Monday night, the Clarence Board of Education meeting featured three distinct presentations: how to spend a $2 million state technology grant, recommendations from a music curriculum task force, and the third budget construction meeting. As always, there was a small contingent of people who belong to a local anti-tax group that seems only to concern itself with school taxes, not any others. 

At Monday’s meeting, one member of the anti-taxers queried why the district needed the $2 million to buy iPads and laptops for classrooms. Did this mean the district couldn’t afford its tech needs because the teachers were overpaid? Why did the district need a state grant for this spending? 

The answer, of course, is that a state grant to a district is on a “use it or lose it” basis. Also, this grant is a result of a statewide referendum. In order to qualify for the grant, the district needs to come up with a plan, present it to the community, and submit it to the state for approval. It is a single shot of cash to bring classrooms into the 21st century, and has nothing whatsoever to do with the district’s ability to pay for it out of its operating budget. Indeed, all technology spending is done in partnership with the state. The anti-tax folks were misinformed and wrong about what this spending represented, but they tried to make it seem sinister. 

The music task force noted that participation in choral, orchestral, and band is steady or up throughout the district. Our music program is excellent and attracts not only kids from within the district, but acts as a magnet for families who come to Clarence because of it. Here were two eye-opening slides: 

The lesson ratio for some instruments is closer to 16:1, rather than the ideal 4:1, and the task force recommended hiring one teacher each for the band, orchestral, and choral programs, as well as a teacher’s aide to help with the larger ensembles. 

This then segued into the third and final budget construction presentation, which noted the Albany budget process was underway. With the budget due by April 1st, and both the Assembly and Senate had put forth proposals more generous than Governor Cuomo’s, it was likely that districts would get more aid than anticipated. 

Since 2013, the district has bent over backwards to appease the anti-tax people who came out in droves to oppose the above-cap budget. This presentation represents the third consecutive below-cap budget, with a modest tax levy increase of under 3%. This enables the district to maintain current staffing levels and class sizes, and if the state grants more aid, the administration recommends applying the money back into the fund balance for a rainy day – and this is a rainy year for many districts. 

While past projections have called for a drop in enrollment, this year’s kindergarten class was larger than anticipated, and elementary enrollment is expected to level off sooner than expected. 

The median home price in Clarence is $250,000, and a house of that value would see a school tax increase of $70/year, which comes out to 19 cents per day, or $5.83/month. Last year, a massive town-wide re-assessment took place just days before the school budget plebiscite. Most homes saw their assessments go up, but this means that the tax rate has dropped dramatically, as set forth here: 

Spending for next year is up 3% because wages are up 3%. The anti-tax people hone in on this as unsustainable or excessive – that 75% of the school budget is dedicated to payroll. But schools don’t manufacture widgets; they educate kids. This must be done with teachers – without them, there’s no school. 

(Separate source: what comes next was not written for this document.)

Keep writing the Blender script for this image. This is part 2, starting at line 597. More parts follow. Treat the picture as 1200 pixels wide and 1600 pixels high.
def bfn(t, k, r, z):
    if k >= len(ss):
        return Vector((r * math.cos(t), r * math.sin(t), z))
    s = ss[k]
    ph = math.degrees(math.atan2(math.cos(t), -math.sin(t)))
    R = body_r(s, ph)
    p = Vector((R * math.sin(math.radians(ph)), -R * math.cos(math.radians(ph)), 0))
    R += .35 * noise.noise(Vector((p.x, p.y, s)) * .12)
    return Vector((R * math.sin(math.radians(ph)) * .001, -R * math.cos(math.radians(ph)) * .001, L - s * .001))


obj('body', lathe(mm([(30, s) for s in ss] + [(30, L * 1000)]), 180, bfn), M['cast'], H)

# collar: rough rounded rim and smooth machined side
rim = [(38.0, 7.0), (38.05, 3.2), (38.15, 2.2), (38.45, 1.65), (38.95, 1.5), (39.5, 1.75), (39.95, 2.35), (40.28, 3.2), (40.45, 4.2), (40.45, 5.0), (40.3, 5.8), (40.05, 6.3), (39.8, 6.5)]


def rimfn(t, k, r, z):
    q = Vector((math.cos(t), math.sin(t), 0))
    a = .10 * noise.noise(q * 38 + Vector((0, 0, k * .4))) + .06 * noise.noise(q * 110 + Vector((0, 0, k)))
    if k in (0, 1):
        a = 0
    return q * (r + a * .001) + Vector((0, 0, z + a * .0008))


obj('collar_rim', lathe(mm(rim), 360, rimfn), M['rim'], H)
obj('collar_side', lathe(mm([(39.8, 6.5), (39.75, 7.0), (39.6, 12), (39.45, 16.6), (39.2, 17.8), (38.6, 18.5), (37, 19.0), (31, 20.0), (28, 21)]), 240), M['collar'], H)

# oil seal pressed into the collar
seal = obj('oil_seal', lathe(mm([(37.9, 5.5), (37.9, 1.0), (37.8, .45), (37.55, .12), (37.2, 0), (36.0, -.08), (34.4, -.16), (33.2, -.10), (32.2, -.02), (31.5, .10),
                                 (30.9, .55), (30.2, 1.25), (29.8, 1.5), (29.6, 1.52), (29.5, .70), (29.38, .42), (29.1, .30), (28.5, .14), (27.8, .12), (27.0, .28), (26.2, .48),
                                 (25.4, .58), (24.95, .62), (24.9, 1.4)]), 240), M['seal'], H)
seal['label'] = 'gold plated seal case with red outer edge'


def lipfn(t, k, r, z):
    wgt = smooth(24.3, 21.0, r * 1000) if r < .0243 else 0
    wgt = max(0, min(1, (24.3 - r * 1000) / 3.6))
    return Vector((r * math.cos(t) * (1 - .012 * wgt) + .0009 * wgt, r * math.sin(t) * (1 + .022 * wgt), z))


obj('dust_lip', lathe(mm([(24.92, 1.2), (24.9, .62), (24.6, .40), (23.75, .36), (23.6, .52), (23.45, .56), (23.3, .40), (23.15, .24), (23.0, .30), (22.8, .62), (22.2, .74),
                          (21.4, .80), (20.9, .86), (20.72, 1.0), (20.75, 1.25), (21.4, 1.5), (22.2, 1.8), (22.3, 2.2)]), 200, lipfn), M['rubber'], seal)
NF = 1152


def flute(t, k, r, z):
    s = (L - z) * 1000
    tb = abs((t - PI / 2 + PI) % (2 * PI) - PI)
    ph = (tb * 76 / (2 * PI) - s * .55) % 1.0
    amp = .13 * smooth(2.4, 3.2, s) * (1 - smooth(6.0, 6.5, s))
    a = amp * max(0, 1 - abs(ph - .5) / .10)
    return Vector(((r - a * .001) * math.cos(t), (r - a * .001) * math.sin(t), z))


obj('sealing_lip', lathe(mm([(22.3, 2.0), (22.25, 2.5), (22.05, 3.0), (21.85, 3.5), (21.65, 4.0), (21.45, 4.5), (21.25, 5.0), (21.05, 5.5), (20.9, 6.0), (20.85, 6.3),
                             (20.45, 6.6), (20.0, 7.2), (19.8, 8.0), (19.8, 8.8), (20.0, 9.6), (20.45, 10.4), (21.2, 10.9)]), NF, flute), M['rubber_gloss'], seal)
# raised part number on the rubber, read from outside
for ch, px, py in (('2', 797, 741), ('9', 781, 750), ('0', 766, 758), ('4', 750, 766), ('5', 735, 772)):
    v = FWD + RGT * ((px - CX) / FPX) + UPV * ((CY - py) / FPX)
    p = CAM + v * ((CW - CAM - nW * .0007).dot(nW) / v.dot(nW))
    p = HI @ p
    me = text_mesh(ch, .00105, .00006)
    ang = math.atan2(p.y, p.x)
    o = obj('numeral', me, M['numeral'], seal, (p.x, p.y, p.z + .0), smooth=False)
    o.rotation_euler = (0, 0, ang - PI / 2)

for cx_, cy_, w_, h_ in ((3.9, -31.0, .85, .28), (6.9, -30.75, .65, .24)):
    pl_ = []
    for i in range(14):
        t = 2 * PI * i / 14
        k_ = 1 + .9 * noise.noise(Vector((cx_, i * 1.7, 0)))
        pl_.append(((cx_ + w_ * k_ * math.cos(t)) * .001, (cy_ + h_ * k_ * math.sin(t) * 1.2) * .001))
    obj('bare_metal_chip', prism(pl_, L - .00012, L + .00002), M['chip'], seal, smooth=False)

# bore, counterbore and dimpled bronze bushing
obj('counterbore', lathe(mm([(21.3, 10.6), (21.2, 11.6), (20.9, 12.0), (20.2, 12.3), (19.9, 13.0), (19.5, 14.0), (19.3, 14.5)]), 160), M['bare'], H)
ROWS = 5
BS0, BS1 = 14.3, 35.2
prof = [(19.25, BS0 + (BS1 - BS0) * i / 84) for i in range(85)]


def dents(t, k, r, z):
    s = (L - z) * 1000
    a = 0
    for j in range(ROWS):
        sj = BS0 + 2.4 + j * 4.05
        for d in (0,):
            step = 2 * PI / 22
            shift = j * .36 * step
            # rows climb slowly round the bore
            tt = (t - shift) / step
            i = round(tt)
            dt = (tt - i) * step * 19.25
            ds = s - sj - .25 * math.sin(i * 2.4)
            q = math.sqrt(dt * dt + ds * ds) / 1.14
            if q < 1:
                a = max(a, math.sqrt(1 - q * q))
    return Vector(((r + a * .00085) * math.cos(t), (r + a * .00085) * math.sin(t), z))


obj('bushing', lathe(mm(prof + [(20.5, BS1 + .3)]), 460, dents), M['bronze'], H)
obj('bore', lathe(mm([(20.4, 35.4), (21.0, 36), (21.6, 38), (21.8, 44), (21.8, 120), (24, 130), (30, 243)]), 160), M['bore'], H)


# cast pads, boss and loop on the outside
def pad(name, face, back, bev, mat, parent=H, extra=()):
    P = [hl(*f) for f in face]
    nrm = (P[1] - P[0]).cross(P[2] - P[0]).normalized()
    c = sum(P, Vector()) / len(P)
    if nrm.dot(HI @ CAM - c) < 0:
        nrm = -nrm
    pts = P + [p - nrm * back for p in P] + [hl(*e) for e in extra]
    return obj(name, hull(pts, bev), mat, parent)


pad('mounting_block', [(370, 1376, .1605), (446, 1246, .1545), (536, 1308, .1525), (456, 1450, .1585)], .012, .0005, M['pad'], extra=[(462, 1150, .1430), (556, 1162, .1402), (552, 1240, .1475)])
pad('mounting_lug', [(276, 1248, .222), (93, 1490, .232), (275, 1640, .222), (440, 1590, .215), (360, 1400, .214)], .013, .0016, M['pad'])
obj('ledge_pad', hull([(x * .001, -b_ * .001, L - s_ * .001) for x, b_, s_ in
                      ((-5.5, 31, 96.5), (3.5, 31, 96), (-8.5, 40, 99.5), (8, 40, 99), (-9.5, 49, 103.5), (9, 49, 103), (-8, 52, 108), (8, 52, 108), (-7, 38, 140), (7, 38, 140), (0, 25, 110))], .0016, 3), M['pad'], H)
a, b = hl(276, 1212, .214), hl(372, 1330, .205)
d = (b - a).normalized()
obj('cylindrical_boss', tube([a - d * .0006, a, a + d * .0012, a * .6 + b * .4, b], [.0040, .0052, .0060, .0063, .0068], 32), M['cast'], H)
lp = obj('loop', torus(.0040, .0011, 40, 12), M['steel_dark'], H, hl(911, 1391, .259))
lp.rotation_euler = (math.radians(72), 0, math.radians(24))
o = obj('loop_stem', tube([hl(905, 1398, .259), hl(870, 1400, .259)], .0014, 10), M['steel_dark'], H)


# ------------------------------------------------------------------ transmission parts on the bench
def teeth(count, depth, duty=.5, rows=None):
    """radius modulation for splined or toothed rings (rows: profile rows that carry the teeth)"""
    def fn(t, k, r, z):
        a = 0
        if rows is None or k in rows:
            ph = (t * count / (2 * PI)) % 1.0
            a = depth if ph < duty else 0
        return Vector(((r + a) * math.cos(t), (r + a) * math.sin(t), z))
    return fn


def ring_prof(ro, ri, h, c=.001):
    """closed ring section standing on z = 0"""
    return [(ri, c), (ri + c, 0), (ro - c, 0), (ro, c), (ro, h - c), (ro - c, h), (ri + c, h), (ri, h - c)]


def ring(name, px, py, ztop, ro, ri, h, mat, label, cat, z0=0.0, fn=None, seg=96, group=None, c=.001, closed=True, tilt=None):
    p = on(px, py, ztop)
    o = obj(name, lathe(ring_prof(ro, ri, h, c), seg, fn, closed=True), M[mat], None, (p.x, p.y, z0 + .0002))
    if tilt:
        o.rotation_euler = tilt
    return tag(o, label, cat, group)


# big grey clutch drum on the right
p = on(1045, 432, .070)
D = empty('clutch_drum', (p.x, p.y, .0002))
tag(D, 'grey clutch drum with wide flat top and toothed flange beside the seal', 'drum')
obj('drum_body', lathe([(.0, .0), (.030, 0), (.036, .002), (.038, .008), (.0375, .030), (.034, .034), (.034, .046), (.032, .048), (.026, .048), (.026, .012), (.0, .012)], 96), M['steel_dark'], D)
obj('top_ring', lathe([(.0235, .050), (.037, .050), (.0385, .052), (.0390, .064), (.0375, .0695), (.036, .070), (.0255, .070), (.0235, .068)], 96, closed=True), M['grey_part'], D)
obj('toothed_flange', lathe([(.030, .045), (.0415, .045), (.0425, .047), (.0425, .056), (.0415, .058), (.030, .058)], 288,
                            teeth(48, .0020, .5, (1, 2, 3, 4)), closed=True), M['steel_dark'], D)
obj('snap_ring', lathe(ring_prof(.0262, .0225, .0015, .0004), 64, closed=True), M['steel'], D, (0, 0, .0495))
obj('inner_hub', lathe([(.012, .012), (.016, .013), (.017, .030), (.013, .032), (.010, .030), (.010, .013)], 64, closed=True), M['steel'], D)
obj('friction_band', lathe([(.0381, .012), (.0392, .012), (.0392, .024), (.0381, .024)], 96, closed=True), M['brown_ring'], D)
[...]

Nationwide, there is a teacher shortage. Low pay, public scapegoating and lack of support, and a reliance on testing has turned the teaching profession into an unattractive one throughout the country. Not so much, however, in New York, where teachers are paid reasonably well, compared to other places. If the anti-tax people had their way, teacher pay would simply stagnate or drop. That would lead to teacher abandonment of the district in favor of better pay and benefits. One person took to the microphone to ask why teachers didn’t voluntarily give up pay and benefits in order to help fund the additional personnel the music department needs. You don’t attract the best teachers by scapegoating them every year and demanding that they forfeit money that they’ve earned. 

The budget proposal underscored the financial stability and concern for tax fatigue that threatened the district 3 years ago. Only a small pack of die-hards can oppose with s atraight face a below-cap levy increase with a drop in the tax rate. 

Another issue that came up was a contract renewal with the school administrators’ union. During the 2013 crisis, the administrators voluntarily re-opened their contract and took two years’ worth of a pay freeze to help the district. The administrators got a pay raise of 2.95% over the next three years. One anti-school commentator queried how the district could justify that. 

Two members of the school board were elected in 2013 during the budget crisis, and both of them advocated a vote against the above-cap budget, pledging to work for sustainability of school taxes and budgets. Both of them voted in favor of the administrators’ contract, noting that the Bureau of Labor Statistics showed wage growth of about 2.2%, and this was within a range they could support for the district’s hard-working personnel. The anti-tax demagogue alleged that this was not happening in the private sector, and that the majority of Erie County residents worked for government. 

That, however, isn’t true. By my calculation, about 10% of Erie County workers are employees of the federal, state, or county governments. If you factor in municipal hires, that number probably grows somewhat, but not to over 50%. If the facts don’t back your assertion up, you can’t make up data.

Nowhere nearly enough parents show up for board of education meetings in most places. There’s nothing more important to a parent than their kids’ education, and when a school board is in its fourth year of being under assault by people not embarrassed to lie and manipulate data in order to make a false point, parents need to stand up and fight. If you’re in Clarence, please join Keep Clarence Schools Great. If you live in another municipality, let’s talk about how we combat WBEN-type anti-school rhetoric to ensure that kids’ educations aren’t sacrificed at the altar of stasis.